L’incivisme fiscal est ancré dans l’habitude du Nigérien. C’est un fléau qui peut sérieusement limiter les capacités de l’Etat à assumer ses missions régaliennes. À qui incombe la faute ? Je pense que nous, agents de la mairie bien sûr, avons une part de responsabilité. Sans rentrer dans les détails nous sommes en train de vouloir changer les choses de ce point de vue. Nous planifions de moderniser le secteur par la digitalisation. Le contribuable, par contre a la plus grande part de responsabilité. L’incivisme fiscal revêt plusieurs formes : corruption, la manipulation des déclarations fiscales, refus de payer les taxes etc…
Malheureusement, c’est un cercle vicieux qui est là : le contribuable cherche des voies et moyens pour ne pas avoir à payer les taxes tout en exigeant d’avoir des routes praticables, un environnement et cadre sains par exemple. Alors que la fraude déstabilise les recettes publiques et entame la capacité des autorités à fournir les services dont les citoyens ont besoin.
Quel message avez-vous pour la population de la Commune 1 au sujet de l’opération de déguerpissement des occupants des espaces publics en cours dans la Ville de Niamey ?

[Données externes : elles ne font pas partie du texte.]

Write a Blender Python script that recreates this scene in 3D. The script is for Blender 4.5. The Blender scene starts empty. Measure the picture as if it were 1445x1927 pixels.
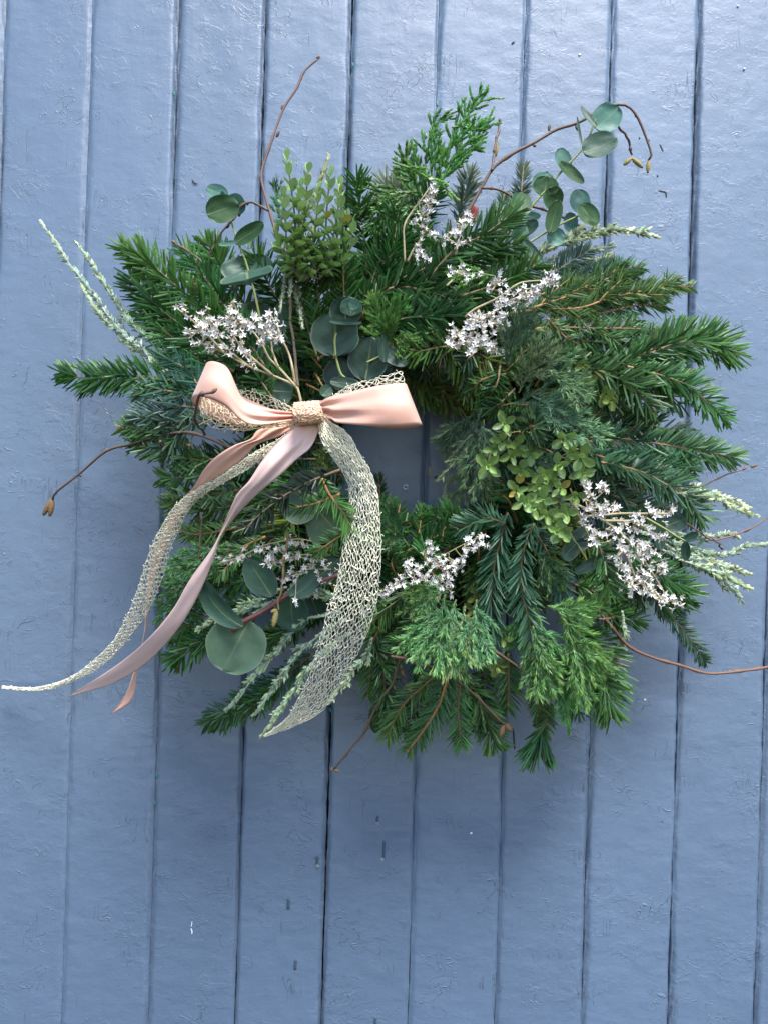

En fait, il faut savoir ou souligner que les places occupées par les revendeurs et commerçants ne deviennent jamais leur propriété. L’autorisation délivrée stipule toujours que la mairie peut récupérer à tout moment et au besoin l’espace octroyé. Ça ne relève d’aucune ambiguïté, mais les occupants font semblant d’oublier cette clause. Beaucoup d’espaces sont occupés frauduleusement. C’est au moment de contrôle inopiné qu’on se rend compte que les boutiques ont été installées sans l’autorisation de la mairie. Un fait déplorable est que les citoyens officient la nuit, surtout quand ils n’ont pas d’autorisation ou quand il s’agit d’un site interdit à toute occupation. Lorsque nous entreprenons une opération de déguerpissement, ce n’est nullement pour nuire à autrui, mais c’est plutôt pour engager des travaux d’intérêt général, donc pour le bien de la communauté. Et nous nous assurons de trouver aux personnes concernées de nouveaux emplacements. Le message que nous transmettons à la communauté c’est de nous accompagner à chaque fois que nous entreprenons ce genre d’activité, d’en comprendre la nécessité et l’intérêt.
Colonel, avant d’être nommée administratrice déléguée de la commune 1 vous exerciez dans le domaine de la santé en qualité de médecin spécialiste ; avez-vous mis une pause dans ce travail pour vous consacrer à votre nouvelle mission ?
Administratrice déléguée et médecin gynécologue, je pense que chacun des rôles implique un dévouement envers la communauté. L’un n’empêche pas l’autre, tout est une question d’organisation. Ça n’est certes pas facile, mais je m’accroche et grâce à Dieu j’arrive à mener de front les activités. Ce qui veut dire que je continue à prendre des jours de consultation dans une maternité de la place. Administratrice déléguée, c’est juste une fonction qui ne devrait pas empiéter sur le métier.